After satisfactorily surveying the depth in Bear Creek, I gave the helm to Jenn and had her jog the boat while I went forward to prepare the anchor. We hadn’t used it yet this year and I’m always mildly concerned that rode will look like a yarn ball that a cat has played with. It was fine. Having an anchor ready to deploy is a safety feature, and I don’t usually put it away messily, but I put my hose away correctly too and know how that worked out. We slowly pushed in until we had 6in of water under the keel (if the depth finder is even to be believed at that level of precision). I dropped the anchor and the wind pushed us back into deeper water with a far more comfortable 12in of margin.

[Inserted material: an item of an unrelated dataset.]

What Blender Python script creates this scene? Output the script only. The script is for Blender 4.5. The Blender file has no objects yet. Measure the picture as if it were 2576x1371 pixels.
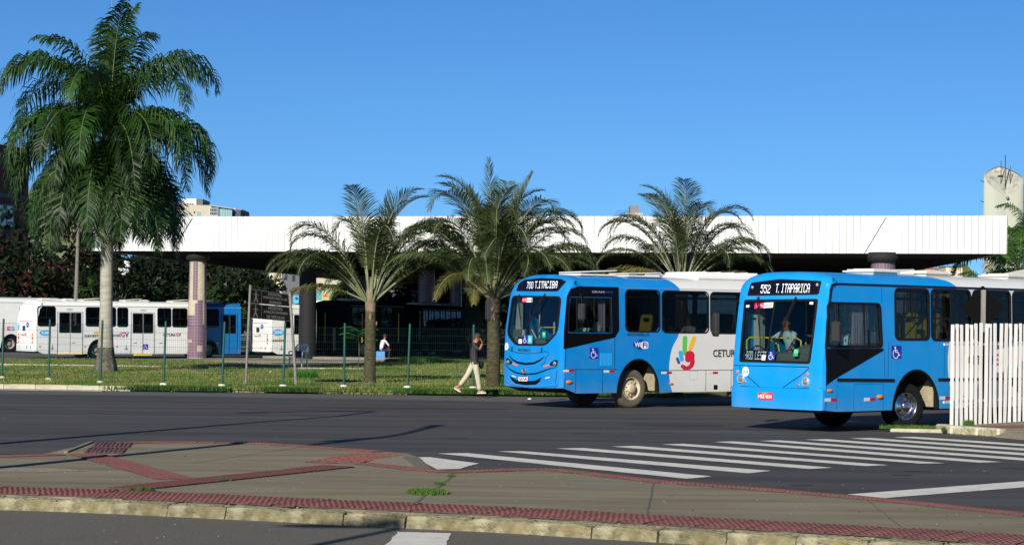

It’s not an ideal anchorage—too shallow, not terribly protected, and I couldn’t get in there far enough to be comfortably distant from the channel where the powerboats run over the NO WAKE buoys at 20kts—but we did mostly have the place to ourselves. Some jetskis came through to do their part in destroying the estuary (all PWC are supposed to operate at minimum speed within 100ft of the shoreline in New Jersey, and I assume never directly over the sedge) but they didn’t stay long. We flaked the sail, thinking that it would be cooler to do it there than at the more sheltered marina, and then took in the sights. The cove is lined with marsh to the east and south and houses and lagoons to the west, with an opening to the creek to the north. I went for a brief swim. I prefer deeper water not only for room under the keel, but also room under my feet—the creek bed isn’t exactly sandy beach like on the ocean side of the barrier islands, and it’s better when I can’t accidentally touch the muck. We continued lounging at anchor after I got back on the boat, and like children trying to count the stars, attempted to absorb the local display of Too Many Flags.

Bear Cove: ★★☆☆☆ It wasn’t the worst anchorage ever, and it might be serviceable as a lunch spot with a southerly wind during a time of low boat traffic, but I have no burning desire to go back.

But now I know, and figuring these sorts of things out is not a bad way to spend a day on the water.

"Prepare to fend off the bridge abutment."